For known reproducer:

git bisect start HEAD v1.0.0
git bisect run pytest tests/test_broken.py

bisect run runs the script at each commit. Exit 0 = good; non-zero = bad. Walks automatically.

For a custom script:

#!/bin/bash
# bisect-test.sh
make build || exit 125    # 125 = skip (can't test)
./run-test

Exit 125 means "can't test this commit; skip."

Step 4: Bisect Beyond Code (10 min)

The same logic works without git:

  • Config: bisect through config changes

  • Data: bisect through versions of input data

  • Environment: bisect through OS / library versions

Halve, test, narrow. Works for any "which change broke it."

Step 5: Be Strict About Good/Bad (5 min)

Vague "kind of works" = wrong bisect result.

For each test:

  • Run the same exact reproduction

  • Decide good/bad on the same criterion

  • If you're unsure, git bisect skip (not good/bad)

Inconsistency = wrong commit identified.

Step 6: Bisect in CI (5 min)

For automated bisects in CI, mark known good with tags:

git tag known-good

When something breaks:

git bisect start HEAD known-good
git bisect run npm test

CI can do this on a schedule for nightly regression tests.

Step 7: Once You Find the Commit (10 min)

git show abc123                  # see the diff
git log -1 --format=%B abc123    # the message
git log abc123 --stat            # files changed

Read the commit. Often the cause is obvious from the diff.

Then:

  • Revert? Patch forward?

  • Test the fix in isolation

  • Add a regression test for next time

Step 8: Bisect with Merges (10 min)

Merges complicate bisect. git bisect walks first-parent history by default.

For complex histories:

git log --oneline --first-parent

Shows merge commits along main. Bisect against these to narrow to a feature branch first; then within the branch.

Step 9: Reverse Bisect (5 min)

Sometimes you want "when was this introduced":

# A bug exists at commit X; check older commits to find when it first appeared
git bisect start X older-commit
# Each step: "is the bug present?"

Same algorithm; semantic is "first occurrence" instead of "last working."

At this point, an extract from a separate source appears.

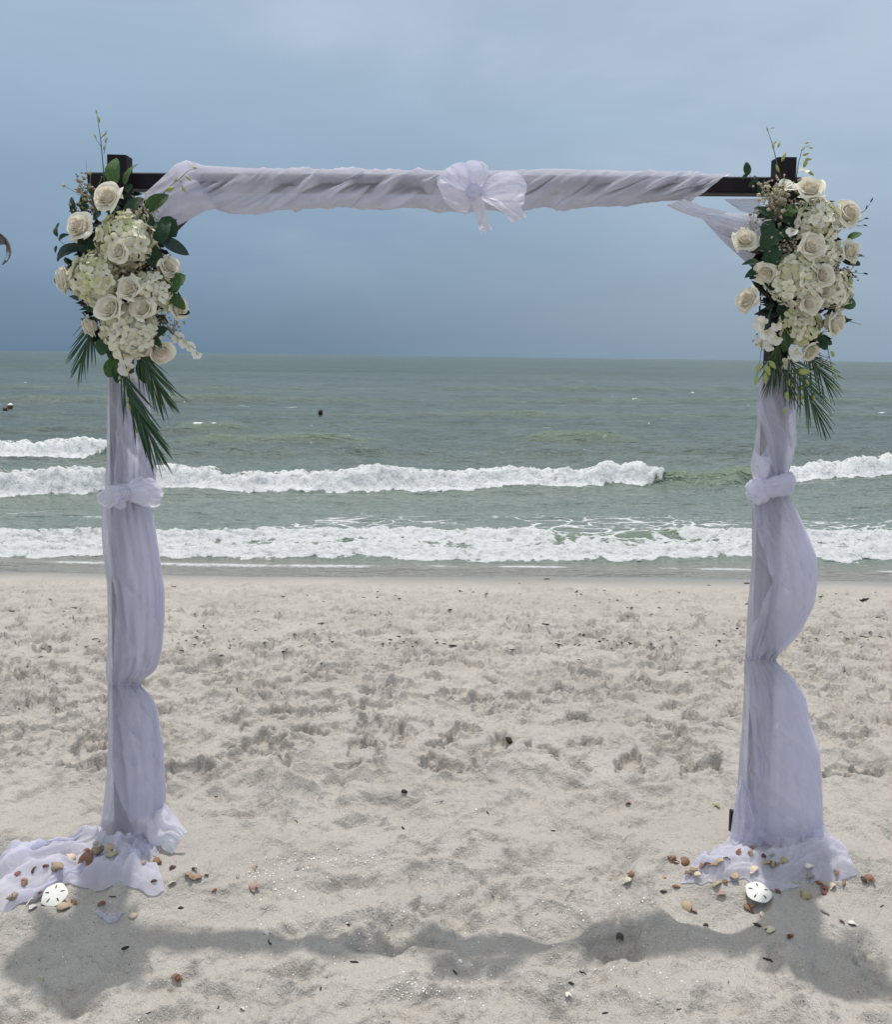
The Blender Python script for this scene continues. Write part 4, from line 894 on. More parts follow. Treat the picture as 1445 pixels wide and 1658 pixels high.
class Bunch:
    """an arrangement: its middle and half sizes in photo pixels give each flower its depth"""
    def __init__(s, root, cx, cy, rx, ry, bulge=0.10, y0=2.705):
        s.root, s.cx, s.cy, s.rx, s.ry, s.b, s.y0 = root, cx, cy, rx, ry, bulge, y0
    def Y(s, px, py, k=1.0):
        n = ((px-s.cx)/s.rx)**2+((py-s.cy)/s.ry)**2
        return s.y0-s.b*k*math.sqrt(max(0.0, 1-min(1, n)))
    def pt(s, px, py, k=1.0, off=0.0): return at(px, py, s.Y(px, py, k)-off)
    def out(s, px, py, flat=0.75):
        """which way a flower there looks"""
        return Vector(((px-s.cx)/s.rx*0.8, -flat, -(py-s.cy)/s.ry*0.55+0.22)).normalized()
    def rose(s, px, py, dia, off=0.03, look=None, full=1.0):
        opn = random.uniform(0.58, 1.25)
        p = s.pt(px, py, 1, off); R_ = dia/2*mpp(p.y, p.z)*1.09
        d = Vector(look) if look else s.out(px, py)
        d = d+Vector((random.uniform(-.12, .12), 0, random.uniform(-.1, .12)))
        M = Matrix.Translation(p) @ facing(d, random.uniform(0, 6.28)) @ Matrix.Scale(R_, 4)
        o = place('rose', random.choice(HEARTS), None, s.root, M)
        for ring, n in ((1, 3), (2, 4), (3, 5)):
            a0 = random.uniform(0, 6.28)
            for i in range(n):
                if ring == 3 and full < 1 and random.random() > full: continue
                c = bpy.data.objects.new('petal', random.choice(PET[ring])); C.objects.link(c); c.parent = o
                g = random.uniform(0.94, 1.08)
                c.matrix_basis = Matrix.Rotation(a0+i*2*math.pi/n+random.uniform(-.16, .16), 4, 'Z') @ Matrix.Rotation((opn-1)*0.35+random.uniform(-.10, .12), 4, 'Y') @ Matrix.Diagonal((g, g*random.uniform(.9, 1.1), g*random.uniform(.9, 1.1), 1))
        return o
    def hydrangea(s, px, py, dia, green=0.3, n=62, off=0.0, sq=0.85):
        p = s.pt(px, py, 1, off); R_ = dia/2*mpp(p.y, p.z)*1.07
        d = s.out(px, py, 0.9); M = Matrix.Translation(p) @ facing(d) @ Matrix.Scale(R_, 4)
        o = place('hydrangea', CORE, None, s.root, M)
        m = M_FLORET
        fs = 0.265*(0.088/max(R_*1.0, 0.03))**0.35
        for i in range(n):
            t = (i+0.5)/n; ph = i*2.39996+random.uniform(-.25, .25); ct = 1-1.28*t
            st_ = math.sqrt(max(0, 1-ct*ct))
            nrm = Vector((st_*math.cos(ph), st_*math.sin(ph), ct))
            rad = 0.86*(1+random.uniform(-.08, .10)); pos = Vector((nrm.x*rad, nrm.y*rad, nrm.z*rad*sq))
            nj = (nrm+Vector((random.gauss(0, .28), random.gauss(0, .28), random.gauss(0, .28)))).normalized()
            c = bpy.data.objects.new('floret', FLORETS[(1 if random.random() < green else 0)*3+random.randrange(3)]); C.objects.link(c); c.parent = o
            c.matrix_basis = Matrix.Translation(pos) @ facing(nj, random.uniform(0, 6.28)) @ Matrix.Scale(fs*random.uniform(.8, 1.18), 4)
        return o
    def leaf(s, b, t, ratio=0.5, m=0, k=0.9, off=0.0, tip=0.0, face=None, name='leaf'):
        """leaf from base pixel b to tip pixel t"""
        P = s.pt(b[0], b[1], k, off); lp = math.hypot(t[0]-b[0], t[1]-b[1])*mpp(2.6, 1.8)
        Q = at(t[0], t[1], min(P.y+0.12*lp, max(P.y-0.5*lp, s.Y(t[0], t[1], k*0.8)-off-tip)))
        d = Q-P; L_ = d.length; x = d.normalized()
        n = Vector(face) if face else Vector((random.uniform(-.45, .45), -1, random.uniform(0.0, .7)))
        n = (n-x*n.dot(x)).normalized(); y = n.cross(x)
        M = Matrix(((x.x, y.x, n.x, P.x), (x.y, y.y, n.y, P.y), (x.z, y.z, n.z, P.z), (0, 0, 0, 1))) @ Matrix.Diagonal((L_, L_*ratio, L_, 1))
        return place(name, LEAVES[m][random.randrange(3)], None, s.root, M)
    def stem(s, pts, r=0.0018, m=None, name='stem', k=0.9, off=0.0):
        mb = MB(); w3 = [at(x, y, s.Y(x, y, k)-off) for x, y in pts]
        mb.tube(w3, [r*(1-0.6*i/(len(w3)-1)) for i in range(len(w3))], 5)
        return part(name, mb.mesh(name), m or M_STEM, s.root)
    def frond(s, b, t, leng, n, spread=(12, 38), k=0.7, off=0.02, tipY=0.0, side=(-1, 1)):
        """palm frond: midrib from b to t, leaflets raking forward on both sides"""
        P = s.pt(b[0], b[1], k, off); Q = at(t[0], t[1], s.Y(t[0], t[1], k)-off-tipY)
        mid = (P+Q)/2+Vector((0, -0.012, 0.006))
        w3 = [P.lerp(mid, u/3).lerp(mid.lerp(Q, u/3), u/3) for u in range(4)]
        mb = MB(); mb.tube(w3, [0.0030, 0.0026, 0.0018, 0.0008], 5)
        fr = part('palm_frond', mb.mesh('palm_frond'), M_STEM, s.root)
        inv = Matrix.Translation(ROOT[s.root.name])  # leaflets are placed in world space under the frond
        ax = (Q-P).normalized(); view = Vector((0, -1, 0.1)); sd = ax.cross(view).normalized()
        for i in range(n):
            u = (i+0.5)/n
            base = P.lerp(mid, u).lerp(mid.lerp(Q, u), u)
            for sg in side:
                an = RAD(spread[1]+(spread[0]-spread[1])*u+random.uniform(-5, 5))
                d = (ax*math.cos(an)+sd*math.sin(an)*sg+Vector((0, random.uniform(-.10, .05), random.uniform(-.08, .02)))).normalized()
                ln = leng*mpp(2.65, 1.4)*(0.75+0.35*math.sin(math.pi*min(1, u*0.9+0.15)))*random.uniform(.85, 1.1)
                nn = (view+Vector((random.uniform(-.6, .6), 0, random.uniform(-.3, .6)))); nn = (nn-d*nn.dot(d)).normalized(); yy = nn.cross(d)
                M = Matrix(((d.x, yy.x, nn.x, base.x), (d.y, yy.y, nn.y, base.y), (d.z, yy.z, nn.z, base.z), (0, 0, 0, 1))) @ Matrix.Diagonal((ln, ln*random.uniform(.8, 1.25), ln, 1))
                c = bpy.data.objects.new('leaflet', BLADES[random.randrange(3)]); C.objects.link(c); c.parent = fr; c.matrix_basis = M
        return fr
    def orchid(s, px, py, dia, look=None, off=0.05):
        p = s.pt(px, py, 0.9, off); R_ = dia/2*mpp(p.y, p.z)
        d = Vector(look) if look else s.out(px, py)+Vector((random.uniform(-.4, .4), 0, random.uniform(-.3, .3)))
        M = Matrix.Translation(p) @ facing(d, random.uniform(0, 6.28)) @ Matrix.Scale(R_, 4)
        o = place('orchid', ORCH, None, s.root, M)
        c = bpy.data.objects.new('orchid_lip', LIP); C.objects.link(c); c.parent = o
        return o
    def bud(s, px, py, ln, ang, off=0.05, wid=0.5):
        p = s.pt(px, py, 0.9, off); R_ = ln*mpp(p.y, p.z)
        x = (_r*math.cos(RAD(ang))+_u*math.sin(RAD(ang))).normalized(); n = Vector((0, -1, 0)); n = (n-x*n.dot(x)).normalized(); y = n.cross(x)
        M = Matrix(((x.x, y.x, n.x, p.x), (x.y, y.y, n.y, p.y), (x.z, y.z, n.z, p.z), (0, 0, 0, 1))) @ Matrix.Diagonal((R_, R_*wid, R_*wid, 1))
        return place('bud', BUD, None, s.root, M)
    def filler(s, px, py, size, n=60, m=None, up=(0, 1), off=0.02):
        """a tuft of seed heads on forking stalks"""
        mb = MB(); r = size*mpp(2.6, 1.7); base = s.pt(px-up[0]*size*0.5, py+up[1]*size*0.5, 0.9, off-0.03)
        top_ = s.pt(px, py, 0.9, off)
        for i in range(n):
            v = Vector((random.gauss(0, .30), random.gauss(0, .18), random.gauss(0, .30)))*r
            q = top_+v; 
            if i % 4 == 0: mb.tube([base, base.lerp(q, .6)+Vector((0, 0, .004)), q], 0.0009, 4, cap=False)
            e = r*random.uniform(.035, .075)
            a = [Vector((1, 0, 0)), Vector((0, 1, 0)), Vector((0, 0, 1))]
            R3 = Euler((random.random()*6, random.random()*6, random.random()*6)).to_matrix()
            vv = [q+R3 @ (k*e*sg) for k in a for sg in (1, -1.3)]
            mb.add(vv, [(0, 2, 4), (2, 1, 4), (1, 3, 4), (3, 0, 4), (2, 0, 5), (1, 2, 5), (3, 1, 5), (0, 3, 5)])
        o = part('filler_flower', mb.mesh('filler_flower', False), m or M_FILL, s.root); o['kind'] = 'stuff'; return o
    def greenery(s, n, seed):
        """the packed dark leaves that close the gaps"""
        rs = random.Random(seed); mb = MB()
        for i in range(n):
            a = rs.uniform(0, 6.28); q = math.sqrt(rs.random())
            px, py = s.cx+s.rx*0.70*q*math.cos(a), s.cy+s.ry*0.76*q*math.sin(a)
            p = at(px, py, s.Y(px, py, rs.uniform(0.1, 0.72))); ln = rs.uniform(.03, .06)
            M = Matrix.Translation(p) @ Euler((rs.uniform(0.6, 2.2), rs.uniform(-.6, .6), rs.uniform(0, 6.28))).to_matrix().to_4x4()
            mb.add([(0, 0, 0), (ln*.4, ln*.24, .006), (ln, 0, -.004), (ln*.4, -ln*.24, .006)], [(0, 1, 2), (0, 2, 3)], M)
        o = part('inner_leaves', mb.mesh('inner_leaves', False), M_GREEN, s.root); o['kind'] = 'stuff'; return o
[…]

Step 10: Discipline Pays Off (10 min)

Bisect is mechanical. The discipline:

  • Define "broken" before you start (precise reproducer)

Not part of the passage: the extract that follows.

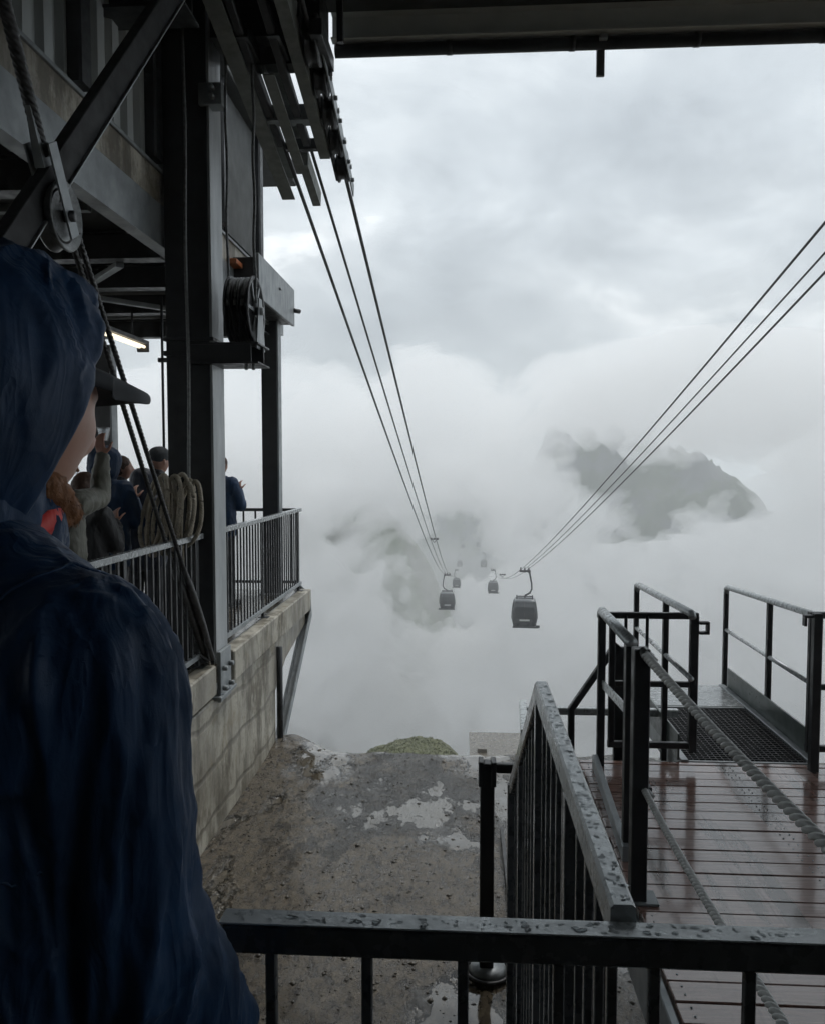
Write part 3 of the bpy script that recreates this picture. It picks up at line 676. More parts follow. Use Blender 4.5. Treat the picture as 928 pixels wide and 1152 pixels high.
# ================================================================ RAILINGS, DECK, ROPES
def part(name,parent,mat,fn,gp=None):
    mb=MB(); fn(mb); mb.o=V3(parent.location) if gp is None else V3(gp); return mb.build(name,M[mat] if isinstance(mat,str) else mat,parent)
XR=-2.14
def y_railing(label,y0,y1,posts,ret=None):
    t=thing('metal_railing',label,'railing',(XR,(y0+y1)/2,0),group='railings of the passenger platform')
    part('top_rail',t,'galv_wet',lambda m:m.box(XR-.025,XR+.028,y0,y1,1.06,1.105,.004))
    part('bottom_rail',t,'galv',lambda m:m.box(XR-.018,XR+.018,y0,y1,.085,.13,.004))
    y=y0+.055
    k=0
    while y<y1-.02:
        if min(abs(y-p) for p in posts)>.05:
            part('baluster',t,'dark_steel',lambda m:m.box(XR-.007,XR+.007,y-.014,y+.014,.13,1.06,.002))
        y+=.112; k+=1
    for p in posts:
        part('post',t,'dark_steel',lambda m:(m.box(XR-.03,XR-.001,p-.025,p+.025,0.006,1.06,.003),m.box(XR-.06,XR+.05,p-.05,p+.05,.0125,.02,.002)))
    return t

y_railing('galvanised platform railing in front of the column and the coiled rope',2.2,6.42,(2.3,3.6,4.95,6.35))
y_railing('platform railing beyond the massive column, above the wet slab edge',6.88,10.45,(6.95,8.5,10.38))
t=thing('metal_railing','dark end railing across the far side of the platform','railing',(-4.5,10.45,0),group='railings of the passenger platform')
part('top_rail',t,'dark_steel',lambda m:m.box(-7.4,XR-.03,10.44,10.48,1.06,1.10,.003))
part('bottom_rail',t,'dark_steel',lambda m:m.box(-7.4,XR-.03,10.445,10.475,.10,.135,.003))
for i in range(30):
    x=XR-.12-i*.16
    part('baluster',t,'dark_steel',lambda m:m.box(x-.012,x+.012,10.455,10.469,.135,1.06,.002))

# --- the floor the viewer stands on and the steps
mb=MB(); mb.box(-1.9,7.4,-3.0,1.02,-.16,0,.01); o=mb.build('floor',M['wet_floor']); tag(o,kind='structure')
# --- front railing right before the viewer
YF=.965; ZF=1.083
t=thing('front_railing','wet black steel railing crossing the bottom of the view','railing',(.4,YF,0))
part('top_rail',t,'rail_black',lambda m:m.box(-.30,2.6,YF-.016,YF+.016,ZF-.041,ZF-.0026,.0035))
part('rail_lit_top',t,'rail_top',lambda m:m.box(-.301,2.601,YF-.0168,YF+.0168,ZF-.0025,ZF,.001))  # added pale strip: sky light on the black rail's top, put into colour
part('bottom_rail',t,'rail_black',lambda m:m.box(-.30,2.6,YF-.012,YF+.012,.10,.13,.003))
def drops(parent,ptsfn,n,rmin,rmax,seed,name='water_drops'):
    random.seed(seed); mb=MB()
    for k in range(n):
        c=ptsfn(); r=random.uniform(rmin,rmax)*(1 if random.random()<.8 else 1.7); el=random.uniform(1,2.6); a=random.uniform(-.5,.5)+(math.pi/2 if random.random()<.25 else 0)
        seg=9; h=r*.42; vs=[];fs=[]
        wob=[random.uniform(.8,1.2) for _ in range(seg)]
        for ri,hh in ((1,0),(.82,.55),(.45,.92)):
            for i in range(seg):
                t_=2*math.pi*i/seg; x=r*el*ri*wob[i]*math.cos(t_); y=r*ri*wob[i]*math.sin(t_)
                vs.append((c[0]+x*math.cos(a)-y*math.sin(a),c[1]+x*math.sin(a)+y*math.cos(a),c[2]+h*hh))
        vs.append((c[0],c[1],c[2]+h))
        for q in range(2):
            for i in range(seg): fs.append((q*seg+i,q*seg+(i+1)%seg,(q+1)*seg+(i+1)%seg,(q+1)*seg+i))
        for i in range(seg): fs.append((2*seg+i,2*seg+(i+1)%seg,3*seg))
        mb.add(vs,fs,True)
    mb.o=V3(parent.location); o=mb.build(name,M['water'],parent); o['kind']='stuff'; return o
drops(t,lambda:(random.uniform(-.29,.95),YF+random.uniform(-.0105,.0105),ZF+.0003),150,.0011,.0026,5)
for i in range(27):
    px=306+107.3*i; x=P(px,1110,Y=YF).x
    if x>2.55: break
    part('baluster',t,'rail_black',lambda m:m.box(x-.0068,x+.0068,YF-.0068,YF+.0068,.13,ZF-.041,.0015))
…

  • Don't skip steps because "it can't be that one"

  • Trust the algorithm

A surprised "I would have never guessed this commit" is the most common outcome.

What You Just Did

Bisect: when, how, automated, beyond code, with merges. The fastest way to find regressions.

Common Failure Modes

Vague good/bad. Different criteria each step; wrong commit.

Skipping commits you "know" are fine. Sometimes they're not.

Not testing the reproducer first. Spend an hour bisecting; turns out reproducer was wrong.

Forgetting git bisect reset. Repo stuck in bisect state.

Bisecting a flaky test. Random results; meaningless.